The most classic trope out of all the ones he drew inspiration from is the singular man playing a lone guitar. 

“I knew I just wanted it to be guitar and vocal because that’s all I was working with,” Nelson said.

This is fitting, since he is surrounded by guitars. They sit in and around his music studio, which also features a forest of recording equipment and one lonely piano amongst the six strings. 

“I have a bunch of them because they’re each in different tunes,” Nelson said. 

He finds and fixes guitars regularly. He said even the instruments in the worst shape can be used to make some kind of music.

Iced Cherries is his solo debut and one that he has been working on since the beginning of 2022. Still, he said he has been songwriting ever since his musical curiosity first drove him to pick up a guitar around age 10. He teaches the instrument himself at the Firehouse Community Center in Birmingham’s Avondale neighborhood. 

Nelson described Iced Cherries like he discovered, rather than wrote, each song. He said he listened to the music as he was playing it and followed it where it wanted him to go.

“You kind of get a hold of an instrument and get inspired by whatever sound the instrument is making that day,” Nelson said. 

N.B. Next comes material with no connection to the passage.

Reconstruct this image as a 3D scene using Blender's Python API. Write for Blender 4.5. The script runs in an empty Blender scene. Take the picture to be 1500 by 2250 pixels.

Nelson fiddled with guitar picking patterns and offered examples of how small changes can organically grow into a new song. One of the songs he “discovered” came about by a mistake that he kept making while working on a picking pattern. This song ”The Lion and the Lamb” is intended as  a gospel trope. Its lyrics are reminiscent of worship music and biblical storytelling. 

There is peace in the valley, between the darkness and the light

There is peace all devouring, in the corners of your eyes 

I hope you find it, hope you find it soon, 

I hope you find it, before it finds you

There is peace in the valley, you know the one 

You know the one, you know the one

There is peace everlasting, it’s on the tip of your tongue 

“A lot of it was absurd, in a fun way, or a productive way,” Nelson said, of his creative process, with a chuckle. 

The song ‘Always Endlessly’ is part of that absurd fun. Its lively energy makes it one of his favorites to play. Nelson says many songs on the album came out of his search for magic in everyday life. 

And I’ll be on your doorstep

Always, endlessly

To walk you through the cornfields 

To an endless golden beam

…Always, Endlessly

Everything will be fine too 

With just enough sadness

To see us through 

Everything will be fine too

“It’s the same as when you let a park get overgrown and a baseball field has knee high grass and you just let it be that and not second guess it,” Nelson said.